The truth is, we can't. We fight back the best we can even in our pain, we hold on to the moments of life even as the darkness descends, but up against the enormous odds of institutionalized crime, we can never make better what has been done. The destruction is too great. The lies and the murders continue unabated despite all of the words. And from out of this madness and our own strangled mouths, other voices try to speak words that distance and distract and delay the truth. And so any chance for life and what may or may not be justice boils down to the first, basic and subversive task of recovering our own voice: not the one we think we know, but our hidden, forgotten and murdered voice, buried alive and struggling to crawl its way out and shout a single word that can shatter and overturn the entire sick arrangement.
 
"Genocide" used to be such a word in Canada. When I first used it in 1996 to describe our home grown Christian death camps, I was roundly condemned and mocked by pretty much everyone, especially since my use of it was always accompanied with living, bleeding examples. But I kept repeating the word and proved what it was in our time and place, and thereby defined the field of battle.
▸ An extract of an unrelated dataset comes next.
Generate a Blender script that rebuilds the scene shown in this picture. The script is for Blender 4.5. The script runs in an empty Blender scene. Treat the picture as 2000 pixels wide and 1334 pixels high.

I said "mass murder" whenever the press spoke of "abuse", putting a human face on the crime that nobody, native or pale, wanted to look at. And so eventually those responsible for it knew that they had to co-opt the word and strip it of any life, as efficiently as they had done without hesitation or consequence to entire nations of children.
 
Nothing is so like God as silence, someone wrote. Perhaps the truth is like that, speechless in the face of human depravity and self-delusion: simply a huge set of eyes, seeing all of the dark and hidden places and knowing a truth so huge and unimaginable that it has no language. "We never talk about what's sacred because there aren't any words for it" said a Nuu-Chah-Nulth elder to me once. Nor are there words for the profane. Maybe in the end that's why we all rely on the false substitutes that say nothing and change nothing.
 
And yet, in the beginning there was a word, unadulterated and true. That word remains, like the proverbial living stream bubbling beneath the concrete office towers of vested interest and lies. Somehow, we must reach down through all our fears and doubts and extract that word and let it root and finally erupt from our mouths, knowing that it has always resided there. And then like a blast at Jericho, that voice can cause the towers to buckle and collapse, opening all of the secrets and the secret places, even in a place like Canada. For there is nothing that is hidden that will not be revealed - but only by those who find and keep their own voice.
 
Genocide: the word means, to deliberately kill a people. To kill: not to civilize, or assimilate, or abuse. So who and what are we to have done such a thing? Canadians have never asked themselves that question. Justin Trudeau, by publicly admitting to genocide, said that we are such killers. So what is the proper sentence for premeditated murder? And should the killer himself determine his own sentence, or the terms by which his surviving victims recover? If the killer retains a spark of conscience and humanity, does he not fall to his knees in agony and sorrow, and hope not for his own recovery, but for the lives of all of the innocents he has slaughtered? 
 
I see no such remorse or humanity among my people. I hear only stale and dead words, like the mumbling of lost souls who don't realize that they are dead.    
 
Can a shoot still spring from a slain and fallen tree? We shall see.